Open sander opened 4 months ago
Some examples were identified on Cryptography Stack Exchange during the work on ETSI TR 119476: in the context of batch issuance and proof of association, WO 2024/123181 claims distributed ECDSA, more broadly than the Split-ECDSA patent WO 2022/050833. It seems to apply a similar technique as US 10530585 and US20030059041.
This is an important concern, priority should be given to algorithms that are available under creative commons and public good friendly licenses. As a key example the ISO20008 states that there may be patent issues. (Apparently from NEC and ETRI), for various "anonymous signatures" algorithms included in that standard.
Any approved cryptography should be free of intellectual property issues in order to facilitate adoption of the EUDI wallet spec.
Thank you very much for the received input. We recognize the issues you raise and have been in contact with you in the meantime. We are looking forward to work with you and other experts to get these issued solved in the near future. Potential changes in the ARF to enable the use of HDK will however not be part of the next ARF version, v1.5.0.

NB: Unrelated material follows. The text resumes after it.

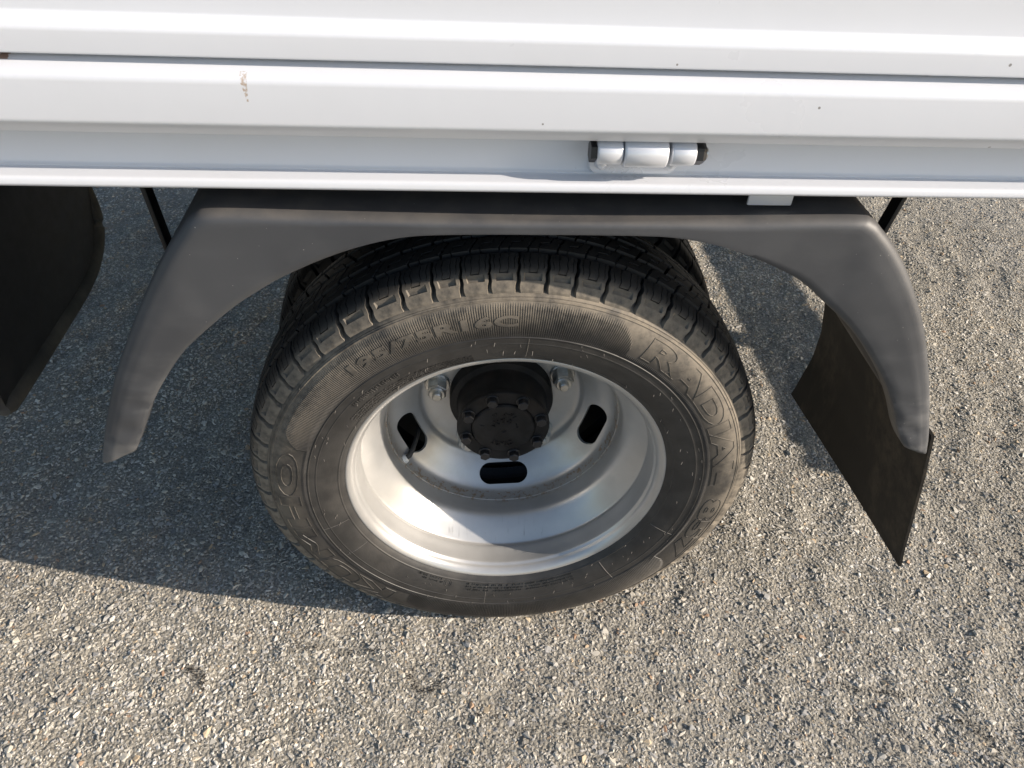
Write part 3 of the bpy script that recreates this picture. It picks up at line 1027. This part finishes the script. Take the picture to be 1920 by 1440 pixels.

Context: https://github.com/eu-digital-identity-wallet/eudi-doc-architecture-and-reference-framework/discussions/282
This feedback is related to the work on Hierarchical Deterministic Keys (HDK), but not part of the working group’s deliverable.
To address the risk of correlating users across presentations to Relying Parties, an EU Digital Identity Wallet needs to be able to present documents bound to many unique one-time-use public keys. This potentially creates an insurmountable key management challenge, especially when implemented centrally in a WSCA.
Solutions such as HDK could help address this challenge, distributing key management across the WSCA and the Wallet Instance, while leveraging existing certified WSCD solutions (https://github.com/eu-digital-identity-wallet/eudi-doc-architecture-and-reference-framework/issues/283).
Distributed key management involving existing certified WSCD solutions is possible with ECDSA, EC-SDSA (EC-Schnorr) and ECDH-MAC. These are likely candidates for proof-of-possession algorithms in the short term. However, while researching the options for HDK as reported in ETSI TR 119476, several granted and pending patent claims of organisations within and outside of the EU were found potentially applicable to distributed ECDSA. Such claims could create implementation risk.
To avoid this risk in the ecosystem, consider encouraging the use of EC-SDSA or ECDH-MAC for WSCD-binding in the ARF. Methods implementing these algorithms in a distributed way have been widely applied in open source communities for a long time, which makes patent claims significantly less likely.
Such ARF encouragement should be complementary to the essential patent disclosure process of standards organisations. These should be started as well, but may not provide sufficient clarity in time for implementation of the EU Digital Identity as described in the ARF.
Details: ETSI TR 119476 version 1.2.1 § 4.4.4.2 on Hierarchical Deterministic Keys and blinded key proof of possession, HDK v0.1.0 section on Generic HDK instantiations.